Manju Devi shreds crops for cattle fodder in her house in Kureb village, India. Photo: Sanjit Das/Panos Pictures

200 million hours. That’s how much time women and girls collectively spend fetching water annually — the equivalent of 100,000 people working full-time jobs for an entire year. If fetching water were an occupation, it would be one of the largest unpaid workforces in the world, staffed almost entirely by women. Yet instead of generating wages or building businesses, these hours vanish into a hidden economy of unpaid labor that sustains households while holding women back.

Every lost hour is an hour a girl cannot sit in a classroom, a woman cannot grow her farm, a mother cannot take part in decisions that shape her community or even claim the simple dignity of rest. Time spent hauling buckets is time taken away from food production, entrepreneurship and leadership.  In rural economies, where agriculture is the backbone of food and income, women’s absence from the fields translates into reduced yields and entrenched poverty. Two hundred million hours is not just time wasted, it is stolen potential — stolen GDP, stolen innovations and stolen leadership.

This toll is not inevitable. With the right investments, the hours spent carrying water could be converted into hours of cultivation, enterprise and leadership. Climate finance that prioritizes women’s access to productive water — used for irrigating crops, watering livestock and sustaining income-generating activities — is therefore key.  When women gain reliable access to water, they do more than save time, they grow food, expand livelihoods and strengthen the resilience of entire communities.

The return on investing in water is measurable and immediate. For every US$1 invested in water and sanitation, studies show a return of up to US$5 through higher productivity and lower health costs. Reliable irrigation can increase yields by up to 30%, improving household food security and incomes. 

From a climate perspective, water access is not just about taps and pipes — it is about the capacity to withstand shocks. Secure access to water makes households less vulnerable to droughts, floods and other disruptions. Water is the backbone of resilience — the resource on which survival, stability and growth all depend.

Despite these benefits, women’s access to water for productive purposes remains limited. The reason is structural. They are excluded from local water decision-making processes, denied land ownership and constrained by norms that define their roles narrowly as caregivers. In South Africa, only 13% of women working in agriculture have sole ownership of the land they farm. Women also make up nearly half of the agricultural workforce in developing countries and typically farm smaller plots, have less access to credit and irrigation and receive only about 5% of agricultural extension services.

When droughts or floods strike, women are left to shoulder heavier domestic water burdens, and as their rain-fed crops fail, many are forced into insecure, low-paid off-farm work. Men are also affected by climate stress, but with greater access to land, finance and migration opportunities, they have more adaptive options.

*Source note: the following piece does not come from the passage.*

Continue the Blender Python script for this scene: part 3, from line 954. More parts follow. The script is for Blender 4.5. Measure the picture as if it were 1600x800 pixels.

CGIAR initiatives led by the International Water Management Institute (IWMI) show that when women have equal access to and control over water resources, they change what gets prioritized and how investments are designed — shifting the focus towards equity, sustainability and climate resilience. The JEEViKA initiative in Bihar, India for example has mobilized over 12 million rural women with access to financial services. These women are now championing water efficient technologies which has resulted in greater adoption of climate-smart practices and diversified opportunities for women.

Such achievements are proof that water security itself will fail if half the world’s population remains excluded from water decision-making processes. Currently, almost 14% of countries still have limited or no gender mainstreaming mechanisms in water management. This means that billions in climate and water infrastructure finance flow without gender metrics and accountability —  an expensive missed opportunity.

Cape Town’s 2018 water crisis exposed more than the fragility of urban supply. It revealed the inequalities baked into water systems. Women disproportionately bore the health and hygiene burdens of scarcity, particularly during menstruation. Across the world, water governance that sidelines women reproduces the same patterns of deprivation and exclusion established under colonial systems — top-down control, local disempowerment and invisible labor borne by women. True resilience requires dismantling these legacies, not replicating them.

How, then, can climate finance embed productive water for women?

Track the money. Governments must require climate finance to measure and report how projects benefit women and girls.

Back women-led water enterprises. Dedicated credit lines, backed by blended finance tools that reduce risk, will help women scale solutions.

Fix subsidies. Agricultural subsidies should be redesigned to reach women farmers equitably, giving them real access to land, inputs and irrigation.

Tie finance to governance. Access to water or climate funds should require gender-equal participation in water user associations and irrigation boards.

These are not ‘nice-to-have’ add-ons. They are essential if climate finance is to deliver real resilience.

The water crisis is not gender neutral.

Transforming water systems require scalable solutions that advance women’s leadership and economic empowerment. When water governance puts inclusion and equity at the center of climate action, it will reduce women’s burden of unpaid care work and increase education and economic opportunities. But this will only happen when women have real control over resources and decision-making.

If 200 million hours can be stolen from women every year, imagine what could be built if those hours were returned. That is the promise of climate finance: not charity, but unleashing the time, skills and leadership of half the world’s workforce. It’s time to give women back their hours — and with them, the power to earn, to lead and to adapt.